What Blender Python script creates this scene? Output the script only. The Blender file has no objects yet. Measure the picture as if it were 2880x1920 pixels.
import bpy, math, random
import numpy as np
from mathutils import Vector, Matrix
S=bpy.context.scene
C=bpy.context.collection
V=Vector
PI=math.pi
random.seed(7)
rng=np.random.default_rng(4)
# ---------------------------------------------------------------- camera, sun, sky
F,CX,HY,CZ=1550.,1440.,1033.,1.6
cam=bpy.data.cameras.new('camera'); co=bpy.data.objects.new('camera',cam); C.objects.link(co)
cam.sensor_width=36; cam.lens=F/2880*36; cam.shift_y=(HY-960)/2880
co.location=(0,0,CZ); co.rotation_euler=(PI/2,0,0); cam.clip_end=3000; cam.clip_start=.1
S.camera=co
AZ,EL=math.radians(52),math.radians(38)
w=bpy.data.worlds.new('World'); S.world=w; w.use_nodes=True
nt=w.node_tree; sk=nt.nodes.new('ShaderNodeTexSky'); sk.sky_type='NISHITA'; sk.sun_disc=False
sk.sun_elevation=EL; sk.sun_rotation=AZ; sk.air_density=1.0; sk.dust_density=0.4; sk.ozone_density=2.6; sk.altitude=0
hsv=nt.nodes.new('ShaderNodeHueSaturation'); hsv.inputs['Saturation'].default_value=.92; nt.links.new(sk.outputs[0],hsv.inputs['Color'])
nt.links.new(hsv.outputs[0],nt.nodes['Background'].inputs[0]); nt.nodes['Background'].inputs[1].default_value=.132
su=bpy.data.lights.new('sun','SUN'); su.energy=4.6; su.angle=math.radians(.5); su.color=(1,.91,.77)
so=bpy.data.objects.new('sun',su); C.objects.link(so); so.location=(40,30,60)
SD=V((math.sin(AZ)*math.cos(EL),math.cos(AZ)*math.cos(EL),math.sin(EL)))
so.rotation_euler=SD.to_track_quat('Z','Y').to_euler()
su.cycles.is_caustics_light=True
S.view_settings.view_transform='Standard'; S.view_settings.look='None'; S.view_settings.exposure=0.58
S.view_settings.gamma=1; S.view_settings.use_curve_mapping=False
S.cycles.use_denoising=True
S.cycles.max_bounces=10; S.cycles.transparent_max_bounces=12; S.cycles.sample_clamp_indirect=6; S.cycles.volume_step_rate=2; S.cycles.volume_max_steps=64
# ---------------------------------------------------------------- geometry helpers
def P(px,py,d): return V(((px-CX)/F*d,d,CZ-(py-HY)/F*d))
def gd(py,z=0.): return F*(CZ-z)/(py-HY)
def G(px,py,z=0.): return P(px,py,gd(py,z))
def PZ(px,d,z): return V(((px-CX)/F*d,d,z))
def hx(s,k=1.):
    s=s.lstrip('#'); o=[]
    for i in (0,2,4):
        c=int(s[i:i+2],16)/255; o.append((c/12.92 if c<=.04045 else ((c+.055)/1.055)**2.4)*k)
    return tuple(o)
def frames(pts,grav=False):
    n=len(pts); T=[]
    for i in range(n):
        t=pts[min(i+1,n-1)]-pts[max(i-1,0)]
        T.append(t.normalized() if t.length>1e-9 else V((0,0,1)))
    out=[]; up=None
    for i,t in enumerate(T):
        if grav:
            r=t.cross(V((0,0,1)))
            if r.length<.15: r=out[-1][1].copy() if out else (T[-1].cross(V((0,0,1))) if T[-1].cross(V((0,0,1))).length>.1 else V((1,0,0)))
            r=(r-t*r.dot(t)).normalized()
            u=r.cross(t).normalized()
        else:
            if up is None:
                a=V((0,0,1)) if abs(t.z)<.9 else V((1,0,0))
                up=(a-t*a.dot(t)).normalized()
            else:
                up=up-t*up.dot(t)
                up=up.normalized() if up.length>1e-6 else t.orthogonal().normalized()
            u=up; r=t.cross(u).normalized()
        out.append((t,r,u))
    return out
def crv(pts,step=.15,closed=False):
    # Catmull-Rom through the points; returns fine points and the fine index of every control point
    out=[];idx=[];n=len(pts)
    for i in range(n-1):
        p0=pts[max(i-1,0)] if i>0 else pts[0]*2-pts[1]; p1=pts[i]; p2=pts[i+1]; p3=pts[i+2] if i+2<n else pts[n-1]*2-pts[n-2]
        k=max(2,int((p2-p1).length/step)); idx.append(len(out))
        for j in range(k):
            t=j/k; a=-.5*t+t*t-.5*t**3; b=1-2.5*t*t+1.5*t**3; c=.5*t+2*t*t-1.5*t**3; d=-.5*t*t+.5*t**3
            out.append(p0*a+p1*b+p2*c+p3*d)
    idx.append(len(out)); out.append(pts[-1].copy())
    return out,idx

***

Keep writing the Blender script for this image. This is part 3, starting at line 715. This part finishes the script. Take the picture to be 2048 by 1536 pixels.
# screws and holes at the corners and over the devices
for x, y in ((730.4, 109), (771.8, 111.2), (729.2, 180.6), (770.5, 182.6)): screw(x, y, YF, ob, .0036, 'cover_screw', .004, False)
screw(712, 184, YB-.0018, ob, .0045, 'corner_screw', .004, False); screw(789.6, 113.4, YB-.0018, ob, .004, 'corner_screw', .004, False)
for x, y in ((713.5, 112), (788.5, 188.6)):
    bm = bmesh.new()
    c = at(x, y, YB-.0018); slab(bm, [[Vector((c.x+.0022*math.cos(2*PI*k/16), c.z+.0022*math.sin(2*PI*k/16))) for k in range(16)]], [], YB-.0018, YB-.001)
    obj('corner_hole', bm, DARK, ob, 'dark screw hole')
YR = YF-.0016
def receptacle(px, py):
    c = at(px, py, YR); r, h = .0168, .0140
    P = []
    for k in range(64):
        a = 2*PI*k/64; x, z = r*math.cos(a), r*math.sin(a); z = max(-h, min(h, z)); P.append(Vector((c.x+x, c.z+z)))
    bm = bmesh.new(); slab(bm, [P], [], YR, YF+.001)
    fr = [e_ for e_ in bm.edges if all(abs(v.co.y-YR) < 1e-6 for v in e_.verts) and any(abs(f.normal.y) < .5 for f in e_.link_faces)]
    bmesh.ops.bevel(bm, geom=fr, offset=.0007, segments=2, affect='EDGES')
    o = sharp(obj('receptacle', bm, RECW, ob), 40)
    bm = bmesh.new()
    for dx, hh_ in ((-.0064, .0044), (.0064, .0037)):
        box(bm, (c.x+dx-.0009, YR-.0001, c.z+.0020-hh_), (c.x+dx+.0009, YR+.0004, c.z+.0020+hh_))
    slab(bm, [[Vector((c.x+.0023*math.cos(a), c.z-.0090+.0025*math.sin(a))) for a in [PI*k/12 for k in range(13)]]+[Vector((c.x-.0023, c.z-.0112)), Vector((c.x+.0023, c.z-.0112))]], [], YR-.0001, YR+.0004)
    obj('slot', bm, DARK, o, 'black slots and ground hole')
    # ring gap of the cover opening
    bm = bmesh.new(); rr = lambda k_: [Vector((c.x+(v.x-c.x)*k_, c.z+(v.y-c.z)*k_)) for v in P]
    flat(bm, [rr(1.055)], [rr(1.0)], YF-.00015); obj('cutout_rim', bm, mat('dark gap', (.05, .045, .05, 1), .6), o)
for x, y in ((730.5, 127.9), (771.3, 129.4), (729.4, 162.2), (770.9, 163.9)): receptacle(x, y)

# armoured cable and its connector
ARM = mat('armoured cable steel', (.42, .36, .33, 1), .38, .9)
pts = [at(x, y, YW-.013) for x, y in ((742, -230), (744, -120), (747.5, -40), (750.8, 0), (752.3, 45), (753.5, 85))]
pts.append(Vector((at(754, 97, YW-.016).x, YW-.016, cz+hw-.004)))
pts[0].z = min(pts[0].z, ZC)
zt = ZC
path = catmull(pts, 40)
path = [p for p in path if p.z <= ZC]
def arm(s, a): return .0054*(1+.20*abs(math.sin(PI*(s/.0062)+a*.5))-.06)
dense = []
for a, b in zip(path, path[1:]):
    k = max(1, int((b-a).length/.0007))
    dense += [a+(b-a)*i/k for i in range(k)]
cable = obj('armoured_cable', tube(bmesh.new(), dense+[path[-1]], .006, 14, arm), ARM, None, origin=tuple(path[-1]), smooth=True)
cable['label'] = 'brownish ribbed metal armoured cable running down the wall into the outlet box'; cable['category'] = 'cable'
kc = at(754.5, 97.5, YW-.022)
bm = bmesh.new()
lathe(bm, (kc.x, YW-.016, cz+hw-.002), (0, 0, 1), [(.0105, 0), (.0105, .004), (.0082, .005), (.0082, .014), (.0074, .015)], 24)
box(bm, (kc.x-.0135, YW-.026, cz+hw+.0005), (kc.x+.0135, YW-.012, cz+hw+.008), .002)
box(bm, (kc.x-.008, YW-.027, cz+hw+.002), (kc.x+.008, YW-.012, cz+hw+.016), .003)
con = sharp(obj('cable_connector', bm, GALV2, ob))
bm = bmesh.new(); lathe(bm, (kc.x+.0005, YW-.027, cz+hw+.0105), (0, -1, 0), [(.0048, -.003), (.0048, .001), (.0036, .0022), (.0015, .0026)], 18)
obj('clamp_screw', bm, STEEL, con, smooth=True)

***

▸ What is expected:
State how many lines in the entries above include the word "script"; reply with the number alone.

▸ Full output:
2